Par ailleurs, le nombre total de migrants arrivés en Espagne par voie terrestre et maritime a diminué de 40,4 %, atteignant environ 36 000 personnes en 2025, contre plus de 60 000 sur la même période en 2024, selon un rapport espagnol couvrant la période du 1ᵉʳ janvier au 15 décembre 2025.
- Avenir des relations
Dans une démarche visant à approfondir le partenariat stratégique, le chef du gouvernement marocain, Aziz Akhannouch, a invité l’Espagne à lancer des projets communs au Afrique de l’Ouest, notamment dans les secteurs de l’électricité, de l’hydrogène vert et de la logistique, lors de la clôture du Forum économique maroco-espagnol.

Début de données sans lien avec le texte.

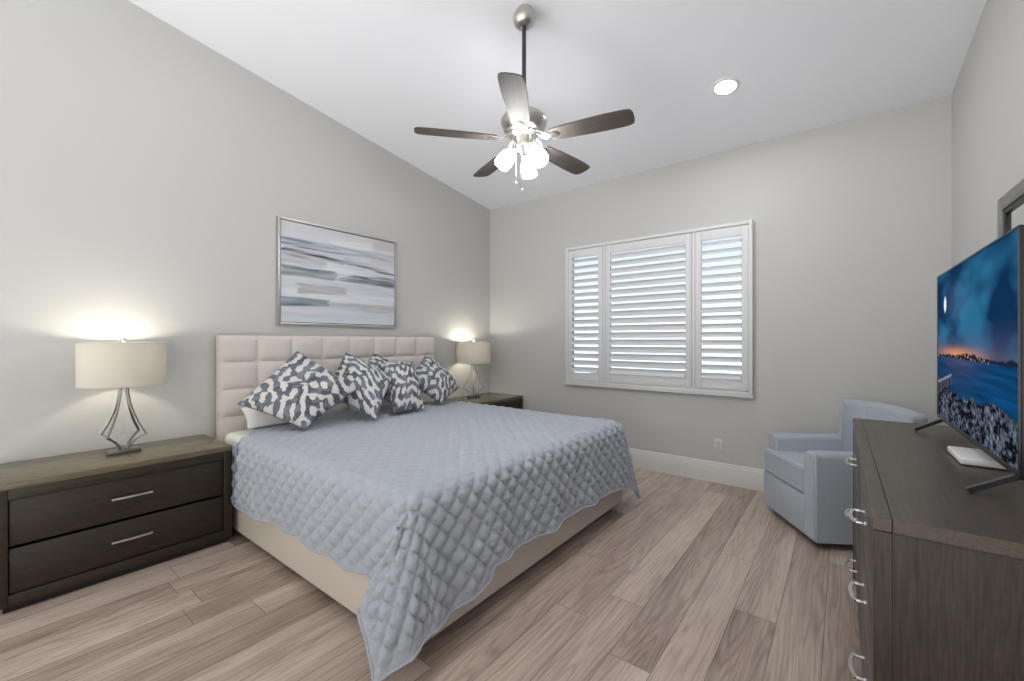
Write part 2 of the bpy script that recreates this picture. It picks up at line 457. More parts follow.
SX0, SX1, SZ0, SZ1 = -2.392, -0.598, 0.790, 2.255
sh = thing('plantation_shutters', 'white three panel louvred shutters in a frame on the back wall', 'shutters', ((SX0 + SX1) / 2, YB, SZ0))
hw, hh = (SX1 - SX0) / 2, SZ1 - SZ0
bm = B()
fw = .030
for a in ((-hw, -hw + fw, 0, hh), (hw - fw, hw, 0, hh), (-hw + fw, hw - fw, 0, fw), (-hw + fw, hw - fw, hh - fw, hh)):
    box(bm, a[0], a[1], -.055, -.001, a[2], a[3], .004)
for x in (-.441, .427):
    box(bm, x - .014, x + .014, -.046, -.001, fw, hh - fw, .002)
box(bm, -hw - .008, hw + .008, -.052, -.001, -.020, 0.002, .004)
obj('shutter_frame', bm, M['shutter'], sh)
cx0 = (SX0 + SX1) / 2
def shutter(x0, x1, tilt, zt_, nl):
    x0 -= cx0; x1 -= cx0
    st, rail_b, rail_t = .050, .082, zt_
    z0, z1 = fw + .004, hh - fw - .004
    bm = B()
    ya, yb = -.049, -.019
    box(bm, x0, x0 + st, ya, yb, z0, z1, .003); box(bm, x1 - st, x1, ya, yb, z0, z1, .003)
    box(bm, x0 + st, x1 - st, ya + .002, yb - .002, z0, z0 + rail_b, .003); box(bm, x0 + st, x1 - st, ya + .002, yb - .002, z1 - rail_t, z1, .003)
    p = obj('shutter_panel', bm, M['shutter'], sh)
    bm = B()
    la, lb = z0 + rail_b, z1 - rail_t
    pitch = (lb - la) / nl
    for k in range(nl):
        zc = la + pitch * (k + .5)
        sec = []
        wl, tl = .041, .0095
        for j in range(14):
            a = 2 * PI * j / 14
            sec.append((wl * math.cos(a), tl * math.sin(a)))
        ca, sa = math.cos(tilt), math.sin(tilt)
        ra = [bm.verts.new((x0 + st + .002, -.034 + u * ca - v * sa, zc + u * sa + v * ca)) for u, v in sec]
        rb = [bm.verts.new((x1 - st - .002, -.034 + u * ca - v * sa, zc + u * sa + v * ca)) for u, v in sec]
        for j in range(14): bm.faces.new((ra[j], ra[(j + 1) % 14], rb[(j + 1) % 14], rb[j]))
        bm.faces.new(ra[::-1]); bm.faces.new(rb)
    obj('louvers', bm, M['shutter'], p, 50)
    return p
shutter(-2.360, -1.953, math.radians(34), .085, 17)
shutter(-1.919, -1.085, math.radians(44), .085, 17)
shutter(-1.051, -0.630, math.radians(30), .085, 17)
# outside the window
bm = B(); box(bm, -9, 6, YB + .13, YB + 14, -.30, -.2); struct(obj('ground', bm, M['pavers'], None, None))

# ---------------------------------------------------------------- bed
XF, YL, YR = -1.32, 1.05, 3.05
BY = (YL + YR) / 2
bed = thing('bed', 'king bed with cream tufted headboard and upholstered rails', 'bed', (XL + .02, BY, 0))
bx = XF - (XL + .02); by = (YR - YL) / 2
# headboard: eight by six box-tufted squares
hx0, hx1, hz1, hy = 0.0, .085, 1.287, .990
nc, nr, sub = 8, 6, 14
pitchz = .193
us = np.linspace(-hy, hy, nc * sub + 1)
vs = hz1 - np.arange(0, int(nr * sub) + 1) * pitchz / sub
uu, vv = np.meshgrid(us, vs, indexing='ij')
fu = np.abs(((uu + hy) / (2 * hy) * nc) % 1.0 * 2 - 1); fv = np.abs(((hz1 - vv) / pitchz) % 1.0 * 2 - 1)
puff = .024 * (1 - fu ** 4) ** .75 * (1 - fv ** 4) ** .75
Pf = np.stack([hx1 - .02 + puff, uu, vv], -1)
# round the outer rim
Pf = np.concatenate([np.stack([np.full_like(uu[:1], hx0), uu[:1], vv[:1]], -1), Pf, np.stack([np.full_like(uu[:1], hx0), uu[-1:], vv[-1:]], -1)], 0)
top = Pf[:, :1].copy(); top[..., 0] = hx0
bot = Pf[:, -1:].copy(); bot[..., 0] = hx0
Pf = np.concatenate([top, Pf, bot], 1)
me = grid_mesh('headboard', Pf)
hb = link('headboard', me, M['tuft'], bed, 60); hb.location.y = .022
for s in (-1, 1):
    bm = B(); box(bm, .004, .05, s * .8 - .04, s * .8 + .04, 0, .2); obj('headboard_leg', bm, M['dark'], bed)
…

Selon Al-Andaloussi, les relations bilatérales devraient connaître une stabilité relative, car elles reposent désormais sur des intérêts structurels partagés.
Il estime qu’un changement politique à Madrid pourrait générer certaines tensions, mais sans provoquer un retour à la crise structurelle passée, le soutien à l’initiative d’autonomie étant devenu une politique d’État plutôt qu’un simple choix gouvernemental.
Malgré les dossiers encore en suspens, les deux pays ont lancé depuis 2022 plusieurs projets communs, dont un projet de tunnel maritime de 28 kilomètres, à une profondeur de 300 mètres et pour un coût estimé à 15 milliards d’euros, ainsi que l’organisation conjointe de la Coupe du monde 2030 avec le Portugal.
Ces projets illustrent la transformation des relations maroco-espagnoles, passées de la tension à un partenariat stratégique, soutenu par des intérêts économiques et géopolitiques communs, malgré les différends persistants.